EXERCISE DETAILS: Leave out the pictures and copy everything else below exactly.

RECORDED DATA:

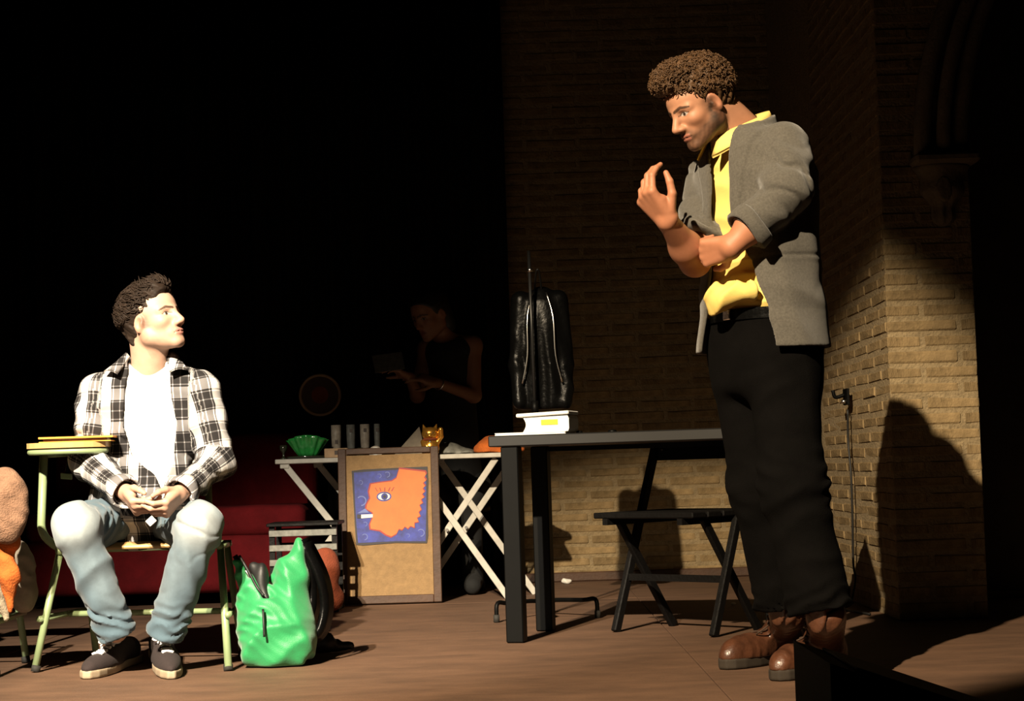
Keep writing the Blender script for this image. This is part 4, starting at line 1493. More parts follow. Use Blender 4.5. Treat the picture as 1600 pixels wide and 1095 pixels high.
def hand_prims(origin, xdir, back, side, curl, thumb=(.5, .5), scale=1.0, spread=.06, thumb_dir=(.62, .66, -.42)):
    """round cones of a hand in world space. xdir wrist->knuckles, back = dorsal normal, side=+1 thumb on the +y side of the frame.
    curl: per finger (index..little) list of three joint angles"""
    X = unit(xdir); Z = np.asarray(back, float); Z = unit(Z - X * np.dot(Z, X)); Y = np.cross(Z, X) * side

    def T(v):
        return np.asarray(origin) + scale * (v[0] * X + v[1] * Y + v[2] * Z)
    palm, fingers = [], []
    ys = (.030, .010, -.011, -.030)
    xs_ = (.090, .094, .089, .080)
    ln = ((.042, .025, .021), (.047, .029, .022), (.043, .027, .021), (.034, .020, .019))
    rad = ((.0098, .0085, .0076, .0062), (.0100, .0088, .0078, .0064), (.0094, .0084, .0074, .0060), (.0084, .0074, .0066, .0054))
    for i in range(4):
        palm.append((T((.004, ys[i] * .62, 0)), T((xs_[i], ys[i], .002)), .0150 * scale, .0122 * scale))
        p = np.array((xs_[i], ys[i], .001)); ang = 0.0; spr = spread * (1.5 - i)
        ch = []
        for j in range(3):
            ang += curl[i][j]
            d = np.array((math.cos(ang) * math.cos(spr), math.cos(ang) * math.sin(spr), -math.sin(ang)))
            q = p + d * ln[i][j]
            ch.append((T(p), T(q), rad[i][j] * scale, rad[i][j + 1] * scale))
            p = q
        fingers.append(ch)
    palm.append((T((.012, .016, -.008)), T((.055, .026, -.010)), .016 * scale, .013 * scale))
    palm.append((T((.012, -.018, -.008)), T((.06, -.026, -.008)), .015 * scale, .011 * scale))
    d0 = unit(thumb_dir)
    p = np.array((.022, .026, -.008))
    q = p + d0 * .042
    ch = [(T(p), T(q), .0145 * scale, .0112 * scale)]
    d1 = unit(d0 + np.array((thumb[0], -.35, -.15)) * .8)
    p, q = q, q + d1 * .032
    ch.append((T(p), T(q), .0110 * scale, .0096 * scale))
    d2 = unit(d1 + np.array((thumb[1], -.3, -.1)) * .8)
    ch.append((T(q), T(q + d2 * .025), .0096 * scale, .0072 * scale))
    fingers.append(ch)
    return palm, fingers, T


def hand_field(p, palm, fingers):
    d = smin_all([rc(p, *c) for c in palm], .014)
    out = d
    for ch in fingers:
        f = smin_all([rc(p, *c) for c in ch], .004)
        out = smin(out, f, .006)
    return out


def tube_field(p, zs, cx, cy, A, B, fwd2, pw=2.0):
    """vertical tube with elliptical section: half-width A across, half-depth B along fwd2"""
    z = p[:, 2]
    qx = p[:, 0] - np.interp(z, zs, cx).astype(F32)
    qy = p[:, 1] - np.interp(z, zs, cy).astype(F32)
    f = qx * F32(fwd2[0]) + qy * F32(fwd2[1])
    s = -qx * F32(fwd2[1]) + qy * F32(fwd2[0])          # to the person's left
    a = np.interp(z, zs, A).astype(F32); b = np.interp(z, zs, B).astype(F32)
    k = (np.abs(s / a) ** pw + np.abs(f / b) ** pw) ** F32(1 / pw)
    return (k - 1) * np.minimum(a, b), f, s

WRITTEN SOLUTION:
Keep writing the Blender script for this image. This is part 4, starting at line 1493. More parts follow. Use Blender 4.5. Treat the picture as 1600 pixels wide and 1095 pixels high.
def hand_prims(origin, xdir, back, side, curl, thumb=(.5, .5), scale=1.0, spread=.06, thumb_dir=(.62, .66, -.42)):
    """round cones of a hand in world space. xdir wrist->knuckles, back = dorsal normal, side=+1 thumb on the +y side of the frame.
    curl: per finger (index..little) list of three joint angles"""
    X = unit(xdir); Z = np.asarray(back, float); Z = unit(Z - X * np.dot(Z, X)); Y = np.cross(Z, X) * side

    def T(v):
        return np.asarray(origin) + scale * (v[0] * X + v[1] * Y + v[2] * Z)
    palm, fingers = [], []
    ys = (.030, .010, -.011, -.030)
    xs_ = (.090, .094, .089, .080)
    ln = ((.042, .025, .021), (.047, .029, .022), (.043, .027, .021), (.034, .020, .019))
    rad = ((.0098, .0085, .0076, .0062), (.0100, .0088, .0078, .0064), (.0094, .0084, .0074, .0060), (.0084, .0074, .0066, .0054))
    for i in range(4):
        palm.append((T((.004, ys[i] * .62, 0)), T((xs_[i], ys[i], .002)), .0150 * scale, .0122 * scale))
        p = np.array((xs_[i], ys[i], .001)); ang = 0.0; spr = spread * (1.5 - i)
        ch = []
        for j in range(3):
            ang += curl[i][j]
            d = np.array((math.cos(ang) * math.cos(spr), math.cos(ang) * math.sin(spr), -math.sin(ang)))
            q = p + d * ln[i][j]
            ch.append((T(p), T(q), rad[i][j] * scale, rad[i][j + 1] * scale))
            p = q
        fingers.append(ch)
    palm.append((T((.012, .016, -.008)), T((.055, .026, -.010)), .016 * scale, .013 * scale))
    palm.append((T((.012, -.018, -.008)), T((.06, -.026, -.008)), .015 * scale, .011 * scale))
    d0 = unit(thumb_dir)
    p = np.array((.022, .026, -.008))
    q = p + d0 * .042
    ch = [(T(p), T(q), .0145 * scale, .0112 * scale)]
    d1 = unit(d0 + np.array((thumb[0], -.35, -.15)) * .8)
    p, q = q, q + d1 * .032
    ch.append((T(p), T(q), .0110 * scale, .0096 * scale))
    d2 = unit(d1 + np.array((thumb[1], -.3, -.1)) * .8)
    ch.append((T(q), T(q + d2 * .025), .0096 * scale, .0072 * scale))
    fingers.append(ch)
    return palm, fingers, T


def hand_field(p, palm, fingers):
    d = smin_all([rc(p, *c) for c in palm], .014)
    out = d
    for ch in fingers:
        f = smin_all([rc(p, *c) for c in ch], .004)
        out = smin(out, f, .006)
    return out


def tube_field(p, zs, cx, cy, A, B, fwd2, pw=2.0):
    """vertical tube with elliptical section: half-width A across, half-depth B along fwd2"""
    z = p[:, 2]
    qx = p[:, 0] - np.interp(z, zs, cx).astype(F32)
    qy = p[:, 1] - np.interp(z, zs, cy).astype(F32)
    f = qx * F32(fwd2[0]) + qy * F32(fwd2[1])
    s = -qx * F32(fwd2[1]) + qy * F32(fwd2[0])          # to the person's left
    a = np.interp(z, zs, A).astype(F32); b = np.interp(z, zs, B).astype(F32)
    k = (np.abs(s / a) ** pw + np.abs(f / b) ** pw) ** F32(1 / pw)
    return (k - 1) * np.minimum(a, b), f, s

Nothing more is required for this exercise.